Saved data entries:
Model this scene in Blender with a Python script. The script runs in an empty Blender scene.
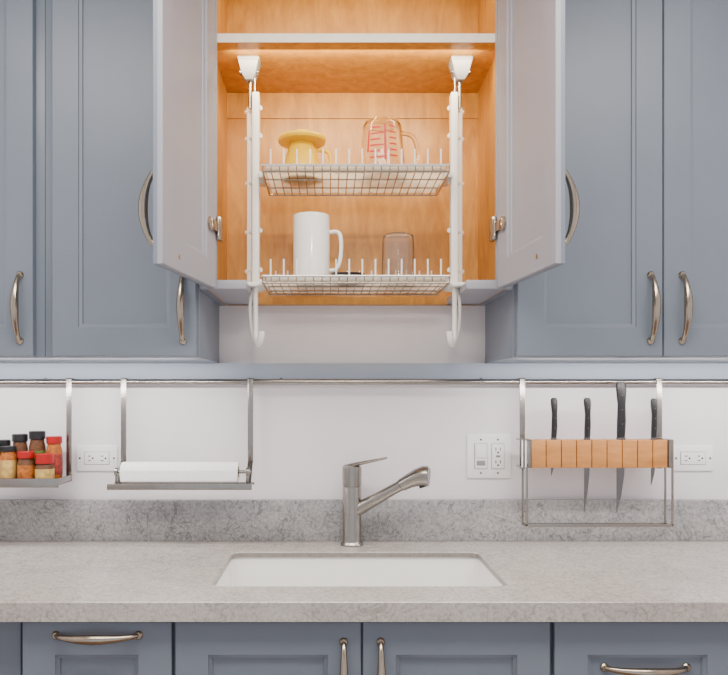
import bpy, bmesh, math, random
from mathutils import Vector, Matrix
random.seed(4)
scene = bpy.context.scene

# ------------------------------------------------------------------ materials
def newmat(name):
    m = bpy.data.materials.new(name); m.use_nodes = True
    nt = m.node_tree; b = nt.nodes['Principled BSDF']
    return m, nt, b

def plain(name, col, rough=0.5, metal=0.0, noise=0.04, nscale=30, bump=0.0, trans=0.0, ior=1.45, coat=0.0, transl=0.0):
    m, nt, b = newmat(name)
    b.inputs['Roughness'].default_value = rough
    b.inputs['Metallic'].default_value = metal
    b.inputs['Transmission Weight'].default_value = trans
    b.inputs['IOR'].default_value = ior
    b.inputs['Coat Weight'].default_value = coat
    tc = nt.nodes.new('ShaderNodeTexCoord')
    n = nt.nodes.new('ShaderNodeTexNoise'); n.inputs['Scale'].default_value = nscale
    n.inputs['Detail'].default_value = 4
    nt.links.new(tc.outputs['Object'], n.inputs['Vector'])
    r = nt.nodes.new('ShaderNodeValToRGB')
    r.color_ramp.elements[0].position = 0.3; r.color_ramp.elements[1].position = 0.7
    r.color_ramp.elements[0].color = [c*(1-noise) for c in col] + [1]
    r.color_ramp.elements[1].color = [min(1, c*(1+noise)) for c in col] + [1]
    nt.links.new(n.outputs['Fac'], r.inputs['Fac'])
    nt.links.new(r.outputs['Color'], b.inputs['Base Color'])
    if bump > 0:
        bp = nt.nodes.new('ShaderNodeBump'); bp.inputs['Strength'].default_value = bump
        bp.inputs['Distance'].default_value = 0.002
        nt.links.new(n.outputs['Fac'], bp.inputs['Height'])
        nt.links.new(bp.outputs['Normal'], b.inputs['Normal'])
    if transl > 0:
        t = nt.nodes.new('ShaderNodeBsdfTranslucent'); t.inputs['Color'].default_value = (*col, 1)
        mx = nt.nodes.new('ShaderNodeMixShader'); mx.inputs[0].default_value = transl
        nt.links.new(b.outputs[0], mx.inputs[1]); nt.links.new(t.outputs[0], mx.inputs[2])
        nt.links.new(mx.outputs[0], nt.nodes['Material Output'].inputs['Surface'])
    return m

def wood(name, dark, light, scale=(6, 6, 0.9), rough=0.45, nscale=9):
    m, nt, b = newmat(name)
    b.inputs['Roughness'].default_value = rough
    tc = nt.nodes.new('ShaderNodeTexCoord')
    mp = nt.nodes.new('ShaderNodeMapping'); mp.inputs['Scale'].default_value = scale
    n = nt.nodes.new('ShaderNodeTexNoise'); n.inputs['Scale'].default_value = nscale
    n.inputs['Detail'].default_value = 8; n.inputs['Roughness'].default_value = 0.65; n.inputs['Distortion'].default_value = 0.6
    r = nt.nodes.new('ShaderNodeValToRGB')
    r.color_ramp.elements[0].position = 0.3; r.color_ramp.elements[0].color = (*dark, 1)
    r.color_ramp.elements[1].position = 0.72; r.color_ramp.elements[1].color = (*light, 1)
    nt.links.new(tc.outputs['Object'], mp.inputs['Vector']); nt.links.new(mp.outputs['Vector'], n.inputs['Vector'])
    nt.links.new(n.outputs['Fac'], r.inputs['Fac']); nt.links.new(r.outputs['Color'], b.inputs['Base Color'])
    return m

def quartz(name, c_dark, c_mid, c_light, vein, vs=9, gs=90, vk=0.55, wd0=0.022, cloud=0.88):
    m, nt, b = newmat(name)
    b.inputs['Roughness'].default_value = 0.2
    tc = nt.nodes.new('ShaderNodeTexCoord')
    def noise(s, d, dist=0.0, rough=0.6):
        n = nt.nodes.new('ShaderNodeTexNoise'); n.inputs['Scale'].default_value = s
        n.inputs['Detail'].default_value = d; n.inputs['Distortion'].default_value = dist
        n.inputs['Roughness'].default_value = rough
        nt.links.new(tc.outputs['Object'], n.inputs['Vector']); return n
    n1 = noise(gs, 5, 0.2, 0.7)
    r1 = nt.nodes.new('ShaderNodeValToRGB')
    e = r1.color_ramp.elements
    e[0].position = 0.34; e[0].color = (*c_dark, 1)
    e[1].position = 0.62; e[1].color = (*c_light, 1)
    mid = e.new(0.46); mid.color = (*c_mid, 1)
    nt.links.new(n1.outputs['Fac'], r1.inputs['Fac'])
    cur = r1.outputs['Color']
    n3 = noise(vs*0.8, 4, 0.8, 0.6)
    r3 = nt.nodes.new('ShaderNodeValToRGB')
    r3.color_ramp.elements[0].position = 0.38; r3.color_ramp.elements[0].color = (cloud, cloud, cloud*1.01, 1)
    r3.color_ramp.elements[1].position = 0.60; r3.color_ramp.elements[1].color = (1, 1, 1, 1)
    nt.links.new(n3.outputs['Fac'], r3.inputs['Fac'])
    mm = nt.nodes.new('ShaderNodeMix'); mm.data_type = 'RGBA'; mm.blend_type = 'MULTIPLY'; mm.inputs[0].default_value = 1
    nt.links.new(cur, mm.inputs[6]); nt.links.new(r3.outputs['Color'], mm.inputs[7]); cur = mm.outputs[2]
    for (s, dist, wd) in ((vs, 1.8, wd0), (vs*1.7, 1.2, wd0*0.8)):
        n2 = noise(s, 4, dist, 0.5)
        r2 = nt.nodes.new('ShaderNodeValToRGB')
        e = r2.color_ramp.elements
        e[0].position = 0.5-wd; e[0].color = (0, 0, 0, 1)
        e[1].position = 0.5+wd; e[1].color = (0, 0, 0, 1)
        k = e.new(0.5); k.color = (vk, vk, vk, 1)
        nt.links.new(n2.outputs['Fac'], r2.inputs['Fac'])
        mx = nt.nodes.new('ShaderNodeMix'); mx.data_type = 'RGBA'
        nt.links.new(r2.outputs['Color'], mx.inputs[0])
        nt.links.new(cur, mx.inputs[6]); mx.inputs[7].default_value = (*vein, 1)
        cur = mx.outputs[2]
    nt.links.new(cur, b.inputs['Base Color'])
    return m

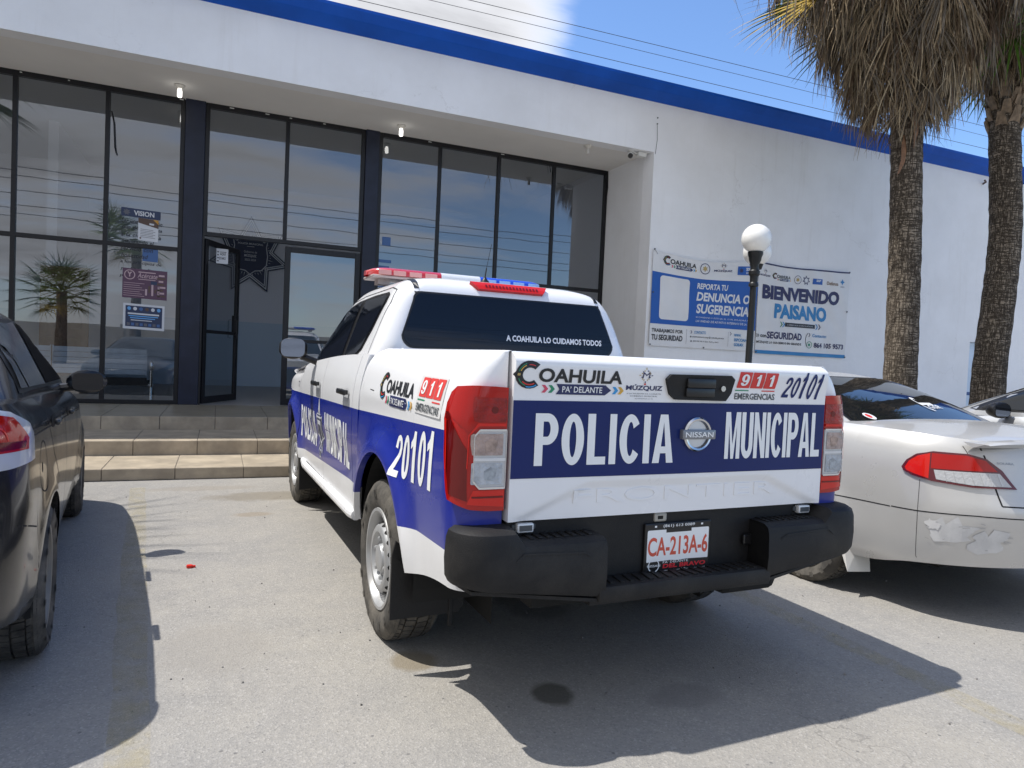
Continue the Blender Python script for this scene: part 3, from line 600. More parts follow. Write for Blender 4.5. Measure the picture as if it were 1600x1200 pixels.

Objective
Make an exact copy of the data above, pictures excluded.

Exercise answer
Model this scene in Blender with a Python script. The script runs in an empty Blender scene.
import bpy, bmesh, math, random
from mathutils import Vector, Matrix
random.seed(4)
scene = bpy.context.scene

# ------------------------------------------------------------------ materials
def newmat(name):
    m = bpy.data.materials.new(name); m.use_nodes = True
    nt = m.node_tree; b = nt.nodes['Principled BSDF']
    return m, nt, b

def plain(name, col, rough=0.5, metal=0.0, noise=0.04, nscale=30, bump=0.0, trans=0.0, ior=1.45, coat=0.0, transl=0.0):
    m, nt, b = newmat(name)
    b.inputs['Roughness'].default_value = rough
    b.inputs['Metallic'].default_value = metal
    b.inputs['Transmission Weight'].default_value = trans
    b.inputs['IOR'].default_value = ior
    b.inputs['Coat Weight'].default_value = coat
    tc = nt.nodes.new('ShaderNodeTexCoord')
    n = nt.nodes.new('ShaderNodeTexNoise'); n.inputs['Scale'].default_value = nscale
    n.inputs['Detail'].default_value = 4
    nt.links.new(tc.outputs['Object'], n.inputs['Vector'])
    r = nt.nodes.new('ShaderNodeValToRGB')
    r.color_ramp.elements[0].position = 0.3; r.color_ramp.elements[1].position = 0.7
    r.color_ramp.elements[0].color = [c*(1-noise) for c in col] + [1]
    r.color_ramp.elements[1].color = [min(1, c*(1+noise)) for c in col] + [1]
    nt.links.new(n.outputs['Fac'], r.inputs['Fac'])
    nt.links.new(r.outputs['Color'], b.inputs['Base Color'])
    if bump > 0:
        bp = nt.nodes.new('ShaderNodeBump'); bp.inputs['Strength'].default_value = bump
        bp.inputs['Distance'].default_value = 0.002
        nt.links.new(n.outputs['Fac'], bp.inputs['Height'])
        nt.links.new(bp.outputs['Normal'], b.inputs['Normal'])
    if transl > 0:
        t = nt.nodes.new('ShaderNodeBsdfTranslucent'); t.inputs['Color'].default_value = (*col, 1)
        mx = nt.nodes.new('ShaderNodeMixShader'); mx.inputs[0].default_value = transl
        nt.links.new(b.outputs[0], mx.inputs[1]); nt.links.new(t.outputs[0], mx.inputs[2])
        nt.links.new(mx.outputs[0], nt.nodes['Material Output'].inputs['Surface'])
    return m

def wood(name, dark, light, scale=(6, 6, 0.9), rough=0.45, nscale=9):
    m, nt, b = newmat(name)
    b.inputs['Roughness'].default_value = rough
    tc = nt.nodes.new('ShaderNodeTexCoord')
    mp = nt.nodes.new('ShaderNodeMapping'); mp.inputs['Scale'].default_value = scale
    n = nt.nodes.new('ShaderNodeTexNoise'); n.inputs['Scale'].default_value = nscale
    n.inputs['Detail'].default_value = 8; n.inputs['Roughness'].default_value = 0.65; n.inputs['Distortion'].default_value = 0.6
    r = nt.nodes.new('ShaderNodeValToRGB')
    r.color_ramp.elements[0].position = 0.3; r.color_ramp.elements[0].color = (*dark, 1)
    r.color_ramp.elements[1].position = 0.72; r.color_ramp.elements[1].color = (*light, 1)
    nt.links.new(tc.outputs['Object'], mp.inputs['Vector']); nt.links.new(mp.outputs['Vector'], n.inputs['Vector'])
    nt.links.new(n.outputs['Fac'], r.inputs['Fac']); nt.links.new(r.outputs['Color'], b.inputs['Base Color'])
    return m

def quartz(name, c_dark, c_mid, c_light, vein, vs=9, gs=90, vk=0.55, wd0=0.022, cloud=0.88):
    m, nt, b = newmat(name)
    b.inputs['Roughness'].default_value = 0.2
    tc = nt.nodes.new('ShaderNodeTexCoord')
    def noise(s, d, dist=0.0, rough=0.6):
        n = nt.nodes.new('ShaderNodeTexNoise'); n.inputs['Scale'].default_value = s
        n.inputs['Detail'].default_value = d; n.inputs['Distortion'].default_value = dist
        n.inputs['Roughness'].default_value = rough
        nt.links.new(tc.outputs['Object'], n.inputs['Vector']); return n
    n1 = noise(gs, 5, 0.2, 0.7)
    r1 = nt.nodes.new('ShaderNodeValToRGB')
    e = r1.color_ramp.elements
    e[0].position = 0.34; e[0].color = (*c_dark, 1)
    e[1].position = 0.62; e[1].color = (*c_light, 1)
    mid = e.new(0.46); mid.color = (*c_mid, 1)
    nt.links.new(n1.outputs['Fac'], r1.inputs['Fac'])
    cur = r1.outputs['Color']
    n3 = noise(vs*0.8, 4, 0.8, 0.6)
    r3 = nt.nodes.new('ShaderNodeValToRGB')
    r3.color_ramp.elements[0].position = 0.38; r3.color_ramp.elements[0].color = (cloud, cloud, cloud*1.01, 1)
    r3.color_ramp.elements[1].position = 0.60; r3.color_ramp.elements[1].color = (1, 1, 1, 1)
    nt.links.new(n3.outputs['Fac'], r3.inputs['Fac'])
    mm = nt.nodes.new('ShaderNodeMix'); mm.data_type = 'RGBA'; mm.blend_type = 'MULTIPLY'; mm.inputs[0].default_value = 1
    nt.links.new(cur, mm.inputs[6]); nt.links.new(r3.outputs['Color'], mm.inputs[7]); cur = mm.outputs[2]
    for (s, dist, wd) in ((vs, 1.8, wd0), (vs*1.7, 1.2, wd0*0.8)):
        n2 = noise(s, 4, dist, 0.5)
        r2 = nt.nodes.new('ShaderNodeValToRGB')
        e = r2.color_ramp.elements
        e[0].position = 0.5-wd; e[0].color = (0, 0, 0, 1)
        e[1].position = 0.5+wd; e[1].color = (0, 0, 0, 1)
        k = e.new(0.5); k.color = (vk, vk, vk, 1)
        nt.links.new(n2.outputs['Fac'], r2.inputs['Fac'])
        mx = nt.nodes.new('ShaderNodeMix'); mx.data_type = 'RGBA'
        nt.links.new(r2.outputs['Color'], mx.inputs[0])
        nt.links.new(cur, mx.inputs[6]); mx.inputs[7].default_value = (*vein, 1)
        cur = mx.outputs[2]
    nt.links.new(cur, b.inputs['Base Color'])
    return m

Continue the Blender Python script for this scene: part 3, from line 600. More parts follow. Write for Blender 4.5. Measure the picture as if it were 1600x1200 pixels.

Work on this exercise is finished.